Suriye'nin dördüncü zarar vereni Özgür Suriye Ordusudur. Suriye, şimdi yaşadığı durumlara biraz da Baasçılık uygulamasından dolayı geldi. Baasçılık güçlü Arap milliyetçiliğine dayalıdır. Suriye'de Arap, Kürt, Türk, Ermeni ve Süryani halkları yaşamaktalar. Suriye Devleti bu halkların kendi kültürlerini yaşatmalarını istememekte ve engellemekteydi. Umuma açık yerlerde Arapça'dan başka dille konuşulması istenmezdi . Başka her çeşit kültür olayı yasaklanıyordu. Bu nedenle zaman zaman başkaldırılar oluyordu. Bunlar hapse atılıyordu. Suriye olayları başladığında bazı subaylar ordudan ayrılarak Hükümet güçleriyle çatışmaya başladılar. Hapishanelerde ki işkenceyi ve hükümetin işlediği cinayetleri ileri sürüyorlardı. Bir araya gelerek Özgür Suriye Ordusunu kurdular. Bu Ordu ABD'den, Türkiye'den, Suudi Arabistan'dan silah ve para yardımları aldı. ÖSO'yu Türkiye'nin üstlendiği görülüyor. ÖSO, HTŞ ile çatışmıyor. Kürtlerle de yalnız, Türkiye'nin Suriye harekatlarında yardımcı birlikler olarak çatıştı. ÖSO'nun derdi Suriye değil, o nedenle diğer guruplarla çatışmaz, onun derdi yalnızca Suriye'nin Hükümetini değiştirmek. Beşar Esad demokrat değildi. Ülkesinde hukuk da yoktu. Araplar dışında ki halklara Suriye'de özgürlükler tanımadı. Ama tanısaydı da ÖSO dışında, başına gelenler değişmeyecekti çünkü ABD, IŞİD senaryosunu yazmıştı.

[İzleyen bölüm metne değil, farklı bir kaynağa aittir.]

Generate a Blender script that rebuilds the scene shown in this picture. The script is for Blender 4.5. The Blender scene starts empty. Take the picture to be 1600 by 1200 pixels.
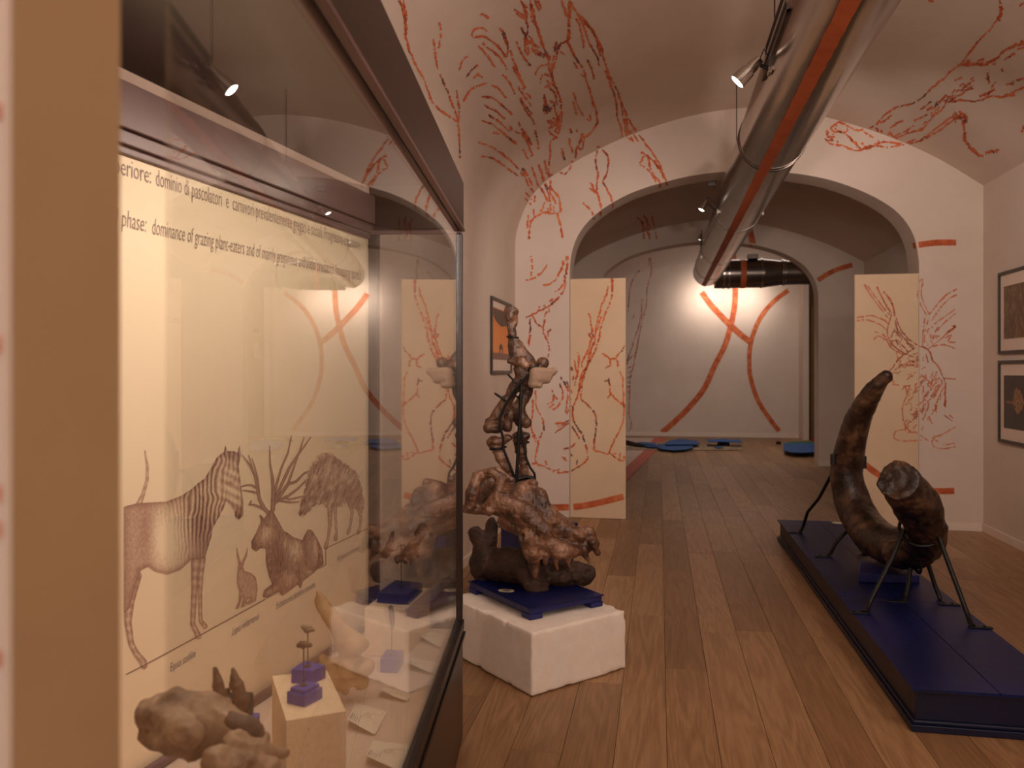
import bpy, bmesh, math, random
import numpy as np
from mathutils import Vector, Matrix
from mathutils.bvhtree import BVHTree
sc = bpy.context.scene
COL = sc.collection
random.seed(7)
rng = np.random.default_rng(7)
# ------------------------------------------------------------------ camera, world, exposure
F, CX, HY, H = 1250.0, 800.0, 580.0, 1.5
PSI = math.radians(10.43)
CS, SN = math.cos(PSI), math.sin(PSI)
cam_d = bpy.data.cameras.new('camera'); cam = bpy.data.objects.new('camera', cam_d); COL.objects.link(cam)
cam.location = (0, 0, H); cam.rotation_euler = (math.pi/2, 0, PSI)
cam_d.sensor_width = 36; cam_d.sensor_fit = 'HORIZONTAL'; cam_d.lens = 36*F/1600
cam_d.shift_y = -20/1600; cam_d.clip_start = .02
cam_d.dof.use_dof = True; cam_d.dof.focus_distance = 3.4; cam_d.dof.aperture_fstop = 3.4
sc.camera = cam
vs = sc.view_settings
vs.view_transform = 'Standard'; vs.look = 'None'; vs.gamma = 1; vs.use_curve_mapping = False; vs.exposure = 0.3
w = bpy.data.worlds.new('world'); sc.world = w; w.use_nodes = True
w.node_tree.nodes['Background'].inputs[0].default_value = (.9, .62, .45, 1)
w.node_tree.nodes['Background'].inputs[1].default_value = .05
sc.cycles.max_bounces = 8; sc.cycles.transparent_max_bounces = 12
sc.cycles.sample_clamp_indirect = 4.0

WARM = (1.0, .845, .745)
def spot(loc, target, power, angle=70, blend=.8, color=WARM, size=.05):
    d = bpy.data.lights.new('spot_lamp', 'SPOT'); d.energy = power; d.spot_size = math.radians(angle)
    d.spot_blend = blend; d.color = color; d.shadow_soft_size = size
    o = bpy.data.objects.new('spot_lamp', d); COL.objects.link(o); o.location = loc
    o.rotation_euler = (Vector(target)-Vector(loc)).to_track_quat('-Z', 'Y').to_euler(); return o
def area(loc, target, power, sx, sy, color=WARM, roll=0):
    d = bpy.data.lights.new('fill_light', 'AREA'); d.energy = power; d.shape = 'RECTANGLE'; d.size = sx; d.size_y = sy; d.color = color
    o = bpy.data.objects.new('fill_light', d); COL.objects.link(o); o.location = loc
    o.rotation_euler = (Vector(target)-Vector(loc)).to_track_quat('-Z', 'Y').to_euler(); return o
# spot lamps of the room, plus unseen area lights added as fill
area((1.5, .4, 2.55), (1.25, .9, 4.0), 60, .9, .5)               # added unseen fill, brightens the near vault and its reflection
area((1.1, -1.9, 2.3), (.0, 3.4, 3.9), 46, 1.6, .8)                 # added unseen fill from behind the camera, aimed up at the vault
area((2.3, 2.2, 2.9), (0.4, 5.4, .9), 13, .5, .5)  # added soft fill from the right, no fixture there
spot((.52, -.5, 2.6), (-1.0, 5.6, 4.0), 230, 62)
spot((.35, 4.25, 3.12), (-1.3, 5.2, 1.5), 42, 95)                   # fixture A on the duct
spot((1.15, 5.4, 3.0), (2.3, 8.2, 2.0), 50, 105)
spot((.35, 5.6, 3.0), (-.6, 8.2, 1.9), 54, 100)
spot((.35, 3.0, 3.0), (-.4, 5.0, .6), 22, 90)
spot((1.2, 7.0, 3.0), (1.0, 8.1, 3.8), 5, 150)
spot((1.3, 2.2, 2.9), (2.3, 6.2, 4.1), 44, 110)
spot((.45, 8.9, 3.0), (-.2, 11.5, .2), 20, 110)
spot((1.15, 8.9, 3.0), (2.5, 13.3, 1.0), 40, 80)
spot((1.06, 18.15, 3.25), (1.06, 18.8, 3.1), 30, 150, 1.0, (1, .84, .72))
spot((1.95, 18.15, 3.25), (1.95, 18.8, 3.1), 26, 150, 1.0, (1, .84, .72))
area((1.5, 15.2, 4.2), (1.5, 17.0, 0), 34, 2, 1)  # added overhead fill for the far room, no fixture there
# the display case's own strip lamp (see builder below)

# ------------------------------------------------------------------ helpers
def lin(c):
    return tuple(((v/255)/12.92 if v/255 <= .04045 else (((v/255)+.055)/1.055)**2.4) for v in c)
def ray(px, py):
    u = (px-CX)/F; v = (HY-py)/F
    return Vector((u*CS-SN, u*SN+CS, v))
def atd(px, py, d):
    return Vector((0, 0, H)) + ray(px, py)*d
def atz(px, py, z):
    return atd(px, py, (z-H)*F/(HY-py))
def aty(px, py, Y):
    r = ray(px, py); return Vector((0, 0, H)) + r*(Y/r.y)
def atx(px, py, X):
    r = ray(px, py); return Vector((0, 0, H)) + r*(X/r.x)
def onplane(px, py, P, N):
    r = ray(px, py); O = Vector((0, 0, H)); return O + r*((P-O).dot(N)/r.dot(N))

def tag(o, label=None, cat=None, group=None, kind=None):
    if label: o['label'] = label
    if cat: o['category'] = cat
    if group: o['group'] = group
    if kind: o['kind'] = kind
    return o
def thing(name, label, cat, loc, group=None):
    o = bpy.data.objects.new(name, None); COL.objects.link(o); o.location = loc; o.empty_display_size = .05
    return tag(o, label, cat, group)
def link(name, me, mat=None, parent=None, label=None, kind=None, smooth=False):
    o = bpy.data.objects.new(name, me); COL.objects.link(o)
    if mat: me.materials.append(mat)
    if smooth:
        me.polygons.foreach_set('use_smooth', [True]*len(me.polygons))
    if parent:
        o.parent = parent
        root = parent
        T = Matrix.Identity(4)
        chain = []
        while root: chain.append(root); root = root.parent
        M = Matrix.Identity(4)
        for r in reversed(chain):
            M = M @ r.matrix_parent_inverse @ Matrix.LocRotScale(r.location, r.rotation_euler, r.scale)
        o.matrix_parent_inverse = M.inverted()
    if label: o['label'] = label
    if kind: o['kind'] = kind
    return o
def mesh(verts, faces, name='m'):
    me = bpy.data.meshes.new(name); me.from_pydata([tuple(v) for v in verts], [], faces); me.update(); return me
class MB:
    def __init__(s): s.bm = bmesh.new()
    def box(s, c, size, rot=0, bevel=0.0, axes=None):
        r = bmesh.ops.create_cube(s.bm, size=1)
        vs_ = r['verts']
        M = Matrix.Translation(c) @ (axes if axes else Matrix.Rotation(rot, 4, 'Z')) @ Matrix.Diagonal((*size, 1))
        bmesh.ops.transform(s.bm, matrix=M, verts=vs_)
        if bevel:
            es = {e for v in vs_ for e in v.link_edges}
            bmesh.ops.bevel(s.bm, geom=list(es), offset=bevel, segments=2, affect='EDGES', profile=.5)
        return s
    def prism(s, pts, z0, z1, bevel=0):
        lo = [s.bm.verts.new((p[0], p[1], z0)) for p in pts]; hi = [s.bm.verts.new((p[0], p[1], z1)) for p in pts]
        n = len(pts); fs = []
        fs.append(s.bm.faces.new(lo[::-1])); fs.append(s.bm.faces.new(hi))
        for i in range(n): fs.append(s.bm.faces.new((lo[i], lo[(i+1) % n], hi[(i+1) % n], hi[i])))
        bmesh.ops.recalc_face_normals(s.bm, faces=fs)
        if bevel:
            es = {e for f in fs for e in f.edges}
            bmesh.ops.bevel(s.bm, geom=list(es), offset=bevel, segments=2, affect='EDGES', profile=.5)
        return s
    def tube(s, pts, r, seg=12, caps=True):
        pts = [Vector(p) for p in pts]
        rs = r if isinstance(r, (list, tuple)) else [r]*len(pts)
        rings = []; up = None
        for i, p in enumerate(pts):
            t = (pts[min(i+1, len(pts)-1)]-pts[max(i-1, 0)]).normalized()
            if up is None:
                up = Vector((0, 0, 1)) if abs(t.z) < .9 else Vector((1, 0, 0))
            a = t.cross(up)
            if a.length < 1e-4: a = t.orthogonal()
            a.normalize(); b = a.cross(t).normalized(); up = b
            rings.append([s.bm.verts.new(p+(a*math.cos(k*2*math.pi/seg)+b*math.sin(k*2*math.pi/seg))*rs[i]) for k in range(seg)])
        for i in range(len(rings)-1):
            for k in range(seg):
                s.bm.faces.new((rings[i][k], rings[i][(k+1) % seg], rings[i+1][(k+1) % seg], rings[i+1][k]))
        if caps:
            s.bm.faces.new(rings[0][::-1]); s.bm.faces.new(rings[-1])
        return s
    def poly(s, pts):
        f = s.bm.faces.new([s.bm.verts.new(p) for p in pts]); return s
    def build(s, name, mat, parent=None, label=None, kind=None, smooth=False):
        bmesh.ops.recalc_face_normals(s.bm, faces=s.bm.faces)
        me = bpy.data.meshes.new(name); s.bm.to_mesh(me); s.bm.free()
        if smooth:
            me.polygons.foreach_set('use_smooth', [True]*len(me.polygons))
            try: me.set_sharp_from_angle(angle=math.radians(40))
            except Exception: pass
        return link(name, me, mat, parent, label, kind)

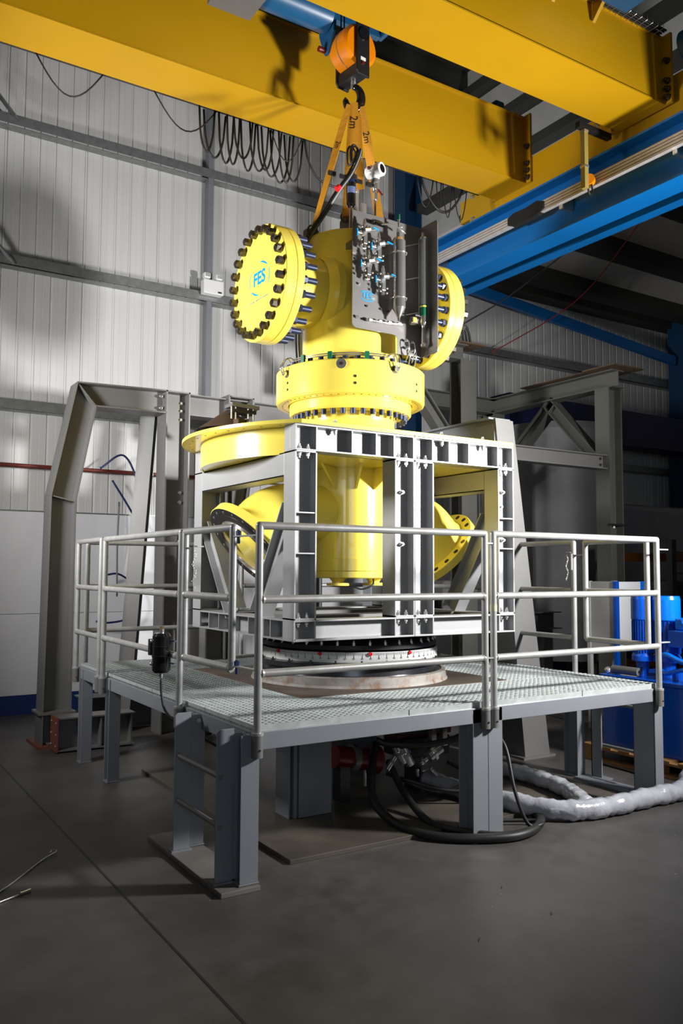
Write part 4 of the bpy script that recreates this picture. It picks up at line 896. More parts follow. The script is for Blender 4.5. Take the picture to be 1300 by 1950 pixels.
# black cylinder with labels
t = thing('accumulator', 'slim black cylinder with yellow and blue labels hanging beside the slings', 'cylinder', (3.4, 5.15, 4.4))
c = at(668, 358, Y=5.15)
MB().lathe([(0, -0.15), (0.022, -0.15), (0.036, -0.13), (0.036, 0.10), (0.022, 0.125), (0.015, 0.15), (0, 0.15)], c, n=28).build('body', BLKGL, t)
MB().lathe([(0.0365, 0.065), (0.0365, 0.085)], c, n=20, a0=math.radians(-150), a1=math.radians(-70)).build('label', YEL, t)
MB().lathe([(0.0365, 0.035), (0.0365, 0.063)], c, n=20, a0=math.radians(-150), a1=math.radians(-70)).build('label', BLUH, t)
MB().lathe([(0.0367, -0.05), (0.0367, 0.0)], c, n=20, a0=math.radians(-170), a1=math.radians(-60)).build('label', mat('blue_grey_label', (0.12, 0.16, 0.32), 0.4), t)
MB().bar(c+V((0.10, 0.0, 0.07)), c+V((-0.10, 0.0, 0.07)), 0.012, 0.03).build('bracket', BLKM, t)
MB().lathe([(0.037, 0.055), (0.05, 0.05), (0.05, 0.09), (0.037, 0.085)], c, n=24).build('clamp_ring', BLKM, t)
for s in (-1, 1): MB().box(c.x+s*0.17-0.03, c.x+s*0.17+0.03, c.y-0.01, c.y+0.01, c.z+0.055, c.z+0.085).build('bracket', BLKM, t)
MB().cyl(c+V((0, 0, -0.15)), (c.x, c.y, 4.17), 0.012, n=10).build('stem', POL, t)
# black cable bundle looping down the left side
for i, dx in enumerate((0, 0.012, 0.024, -0.01)):
    pts = [at(686, 300, Y=5.10), at(680, 283, Y=5.10), at(672, 276, Y=5.10), at(667, 288, Y=5.10), at(669, 312, Y=5.12), at(680, 300, Y=5.06), at(686, 284, Y=5.05), at(682, 300, Y=5.04), at(668, 330, Y=5.05), at(645, 362, Y=5.08), at(620, 402, Y=5.15), at(590, 448, Y=5.25), at(578, 478, Y=5.50), at(572, 540, Y=5.80), at(569, 640, Y=5.80), at(572, 690, Y=5.62), at(578, 712, Y=5.50)]
    tag(MB().tube(smooth_path([p+V((dx, 0.01*i, 0.3*dx)) for p in pts], 5), 0.008, n=8).build('signal_cable', BLACK if i != 1 else mat('grey_cable', (0.25, 0.25, 0.25), 0.5)), ('middle black cable', 'grey cable', 'right-hand black cable', 'left-hand black cable')[i]+' of the bundle looping from the slings down the yellow body', 'cable', 'cable bundle beside the slings')
c = at(643, 358, Y=5.05); tag(MB().cyl(c+V((-0.012, 0, -0.012)), c+V((0.012, 0, 0.012)), 0.021, n=14).build('red_tape', REDM), 'red tape ring on the black cable bundle', 'tape')
# slings
def sling(lab, a, b_, wd, tw=0.0, th=0.006, mark=None, w1=None):
    a, b_ = V(a), V(b_); n_ = 14; vs = []; d = (b_-a).normalized(); view = V((-0.5, -0.8, -0.3)); sd0 = d.cross(view).normalized()
    for i in range(n_+1):
        u_ = i/n_; ang = tw*u_; s_ = (sd0*math.cos(ang)+d.cross(sd0)*math.sin(ang)); nn = d.cross(s_).normalized(); p = a.lerp(b_, u_)
        ww = wd*(0.6+0.4*min(1, u_*6)) if w1 is None else wd+(w1-wd)*u_
        for sx, sy in ((-1, -1), (1, -1), (1, 1), (-1, 1)): vs.append(p+s_*(sx*ww/2)+nn*(sy*th/2))
    fs = [(0, 1, 2, 3), tuple(n_*4+k for k in (3, 2, 1, 0))]
    for i in range(n_):
        for k in range(4): fs.append((i*4+k, (i+1)*4+k, (i+1)*4+(k+1) % 4, i*4+(k+1) % 4))
    o = MB().add(vs, fs).build('lifting_sling', WEB); tag(o, lab, 'lifting sling')
    if mark:
        txt, u_, sz = mark; ang = tw*u_; s_ = (sd0*math.cos(ang)+d.cross(sd0)*math.sin(ang)); nn = d.cross(s_).normalized()
        if nn.dot(V((-0.5, -0.84, 0))) < 0: nn = -nn
        ey_ = nn.cross(d); text('sling_marking', txt, INK, a.lerp(b_, u_)+nn*(th/2+0.0015), d, ey_, sz, o, 0.0003)
    return o
top = V((HX-0.02, HY-0.03, 5.235))
sling('yellow lifting sling running down to the left, marked with a length', top+V((-0.04, 0, 0)), (3.12, 5.36, 4.24), 0.055, 0.9, mark=('2m', 0.34, 0.05))
sling('central yellow lifting sling hanging straight in front of the pipe', top+V((0, -0.02, 0.02)), (3.36, 5.27, 4.34), 0.085, 0.25, mark=('2m', 0.18, 0.085))
sling('yellow lifting sling just right of the central one', top+V((0.035, 0.0, 0.02)), (3.50, 5.30, 4.60), 0.06, 0.3)
sling('yellow lifting sling running down to the right behind the transmitter', top+V((0.06, -0.03, 0.0)), (3.80, 5.42, 4.27), 0.07, 0.2, mark=('2m', 0.22, 0.07))
for x, y, z, w_ in ((3.12, 5.39, 4.22, 'left'), (3.38, 5.33, 4.36, 'central'), (3.80, 5.40, 4.28, 'right-hand')):
    tag(MB().tube([V((x, y, z))+V((0.03*math.cos(a), -0.016*math.cos(a), 0.035*math.sin(a))) for a in [i*PI/6 for i in range(12)]], 0.008, n=8, closed=True).build('shackle', NUT), 'dark steel shackle joining the '+w_+' sling to its lug on the yellow body', 'shackle', 'shackles under the slings')

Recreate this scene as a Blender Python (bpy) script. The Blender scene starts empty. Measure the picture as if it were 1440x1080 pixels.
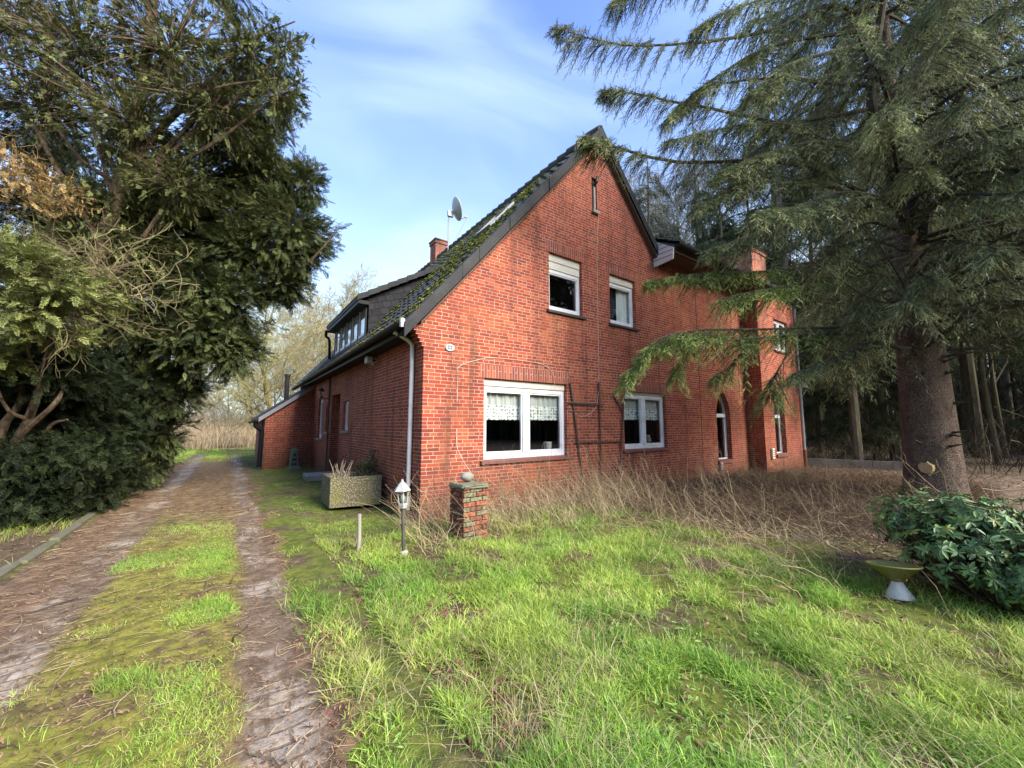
import bpy, bmesh, math
import numpy as np
from mathutils import Vector, Matrix
scene = bpy.context.scene
COL = scene.collection
RNG = np.random.default_rng(11)
R = math.radians

# ------------------------------------------------------------------ camera
CAM_P = np.array([-2.536, -6.062, 1.5]); TH = R(54.5); PI_ = R(6.0); FPX = 555.0
FW = np.array([math.cos(TH)*math.cos(PI_), math.sin(TH)*math.cos(PI_), math.sin(PI_)])
RT = np.array([math.sin(TH), -math.cos(TH), 0.0]); UP = np.cross(RT, FW)
cd = bpy.data.cameras.new('camera'); cam = bpy.data.objects.new('camera', cd); COL.objects.link(cam)
cd.sensor_width = 36.0; cd.lens = 36.0*FPX/1440.0; cd.clip_start = 0.05; cd.clip_end = 3000
cam.matrix_world = Matrix(((RT[0], UP[0], -FW[0], CAM_P[0]), (RT[1], UP[1], -FW[1], CAM_P[1]),
                           (RT[2], UP[2], -FW[2], CAM_P[2]), (0, 0, 0, 1)))
scene.camera = cam

def at(x, y, d):
    """world point seen at photo position (x, y), d metres ahead of the lens"""
    r = FW*FPX + RT*(x-720) + UP*(540-y)
    return CAM_P + r*d/FPX

def gnd(x, y, z=0.0):
    r = FW*FPX + RT*(x-720) + UP*(540-y)
    return CAM_P + r*(z-CAM_P[2])/r[2]

# ------------------------------------------------------------------ noise
def _hash(ix, iy, seed):
    n = (ix.astype(np.int64)*374761393 + iy.astype(np.int64)*668265263 + seed*974634777) & 0xFFFFFFFF
    n = ((n ^ (n >> 13))*1274126177) & 0xFFFFFFFF
    return ((n ^ (n >> 16)) & 0xFFFFFF)/float(0xFFFFFF)

def vnoise(x, y, seed=0):
    x = np.asarray(x, float); y = np.asarray(y, float)
    ix = np.floor(x); iy = np.floor(y); fx = x-ix; fy = y-iy
    fx = fx*fx*(3-2*fx); fy = fy*fy*(3-2*fy)
    a = _hash(ix, iy, seed); b = _hash(ix+1, iy, seed); c = _hash(ix, iy+1, seed); d = _hash(ix+1, iy+1, seed)
    return (a*(1-fx)+b*fx)*(1-fy)+(c*(1-fx)+d*fx)*fy

def fbm(x, y, seed=0, o=4):
    s = 0; a = .5; t = 0
    for k in range(o):
        s = s + a*vnoise(np.asarray(x)*2**k+k*17.3, np.asarray(y)*2**k-k*9.1, seed+k); t += a; a *= .5
    return s/t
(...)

AKP'nin ileride yapılacak Suriye görüşmelerinde HTŞ ve ÖSO'yu taraf olarak kullanmak üzere elinde tutma düşüncesi olduğu söyleniyor. AKP'nin Deyrizor Arapları ile bağlantı kurarak onları siyasi bir topluluk haline getirmesi, önderlerinin ortaya çıkmasını sağlaması gerekiyor. Kürt bölgesinde yaşayan ve o bölgenin asıl çoğunluğu olan bu Arap topluluğu Kürtlere karşı kullanılacak en önemli taraf ve cevaptır.